>> START Stored data
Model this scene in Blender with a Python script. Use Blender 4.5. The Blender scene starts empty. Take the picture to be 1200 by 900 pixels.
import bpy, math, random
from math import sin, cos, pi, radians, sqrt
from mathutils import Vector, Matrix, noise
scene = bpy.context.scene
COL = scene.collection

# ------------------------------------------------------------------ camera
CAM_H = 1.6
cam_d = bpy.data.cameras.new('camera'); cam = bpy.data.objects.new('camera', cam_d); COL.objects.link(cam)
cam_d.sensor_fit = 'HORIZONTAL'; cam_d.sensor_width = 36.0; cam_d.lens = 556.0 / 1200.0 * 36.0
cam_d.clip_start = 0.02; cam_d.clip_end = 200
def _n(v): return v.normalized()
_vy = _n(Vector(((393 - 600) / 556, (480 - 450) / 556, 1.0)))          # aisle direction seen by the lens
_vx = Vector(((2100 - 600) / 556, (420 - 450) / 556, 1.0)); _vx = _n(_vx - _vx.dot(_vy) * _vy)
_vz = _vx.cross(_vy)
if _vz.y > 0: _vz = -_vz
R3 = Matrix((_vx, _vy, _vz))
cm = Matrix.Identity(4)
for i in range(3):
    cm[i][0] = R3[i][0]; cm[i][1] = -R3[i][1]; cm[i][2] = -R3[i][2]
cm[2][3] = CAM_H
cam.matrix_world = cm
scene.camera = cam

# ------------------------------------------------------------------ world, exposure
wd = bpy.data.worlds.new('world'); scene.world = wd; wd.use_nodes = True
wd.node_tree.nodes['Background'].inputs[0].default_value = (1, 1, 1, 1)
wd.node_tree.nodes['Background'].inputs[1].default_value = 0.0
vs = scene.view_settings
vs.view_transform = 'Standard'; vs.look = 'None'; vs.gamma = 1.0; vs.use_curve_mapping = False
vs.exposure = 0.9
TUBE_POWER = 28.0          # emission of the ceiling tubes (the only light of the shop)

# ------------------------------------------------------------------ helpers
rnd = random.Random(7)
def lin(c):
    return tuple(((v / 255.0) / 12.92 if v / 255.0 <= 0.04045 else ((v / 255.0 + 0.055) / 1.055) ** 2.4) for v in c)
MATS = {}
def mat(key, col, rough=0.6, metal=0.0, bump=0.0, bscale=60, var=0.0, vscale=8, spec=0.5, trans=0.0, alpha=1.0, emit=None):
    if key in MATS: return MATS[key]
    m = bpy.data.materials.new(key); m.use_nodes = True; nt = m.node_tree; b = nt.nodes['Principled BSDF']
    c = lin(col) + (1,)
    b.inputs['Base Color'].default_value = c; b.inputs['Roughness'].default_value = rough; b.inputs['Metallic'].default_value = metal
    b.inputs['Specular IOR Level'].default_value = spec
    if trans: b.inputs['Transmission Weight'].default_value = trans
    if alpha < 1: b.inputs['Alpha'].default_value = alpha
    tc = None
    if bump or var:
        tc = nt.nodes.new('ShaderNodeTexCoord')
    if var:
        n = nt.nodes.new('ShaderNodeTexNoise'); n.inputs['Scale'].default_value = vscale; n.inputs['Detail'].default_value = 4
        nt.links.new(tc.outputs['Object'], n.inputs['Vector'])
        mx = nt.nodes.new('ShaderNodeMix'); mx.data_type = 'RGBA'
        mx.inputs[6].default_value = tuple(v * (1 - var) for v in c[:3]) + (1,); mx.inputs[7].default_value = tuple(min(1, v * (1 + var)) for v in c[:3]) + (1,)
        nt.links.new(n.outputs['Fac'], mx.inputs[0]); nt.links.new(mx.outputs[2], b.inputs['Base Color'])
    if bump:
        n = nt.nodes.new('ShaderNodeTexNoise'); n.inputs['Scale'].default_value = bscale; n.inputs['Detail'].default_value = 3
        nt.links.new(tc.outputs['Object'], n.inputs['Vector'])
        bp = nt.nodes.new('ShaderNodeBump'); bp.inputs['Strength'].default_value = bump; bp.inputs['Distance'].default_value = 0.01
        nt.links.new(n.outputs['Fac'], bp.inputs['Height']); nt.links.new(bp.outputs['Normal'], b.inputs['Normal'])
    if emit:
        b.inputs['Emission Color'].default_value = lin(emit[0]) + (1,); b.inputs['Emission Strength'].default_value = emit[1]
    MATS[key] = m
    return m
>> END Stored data
* **Goal**: From the first line of the data through the line with "COL = scene.collection", quote each line exactly and add nothing else.

* **The completed task**:
Model this scene in Blender with a Python script. Use Blender 4.5. The Blender scene starts empty. Take the picture to be 1200 by 900 pixels.
import bpy, math, random
from math import sin, cos, pi, radians, sqrt
from mathutils import Vector, Matrix, noise
scene = bpy.context.scene
COL = scene.collection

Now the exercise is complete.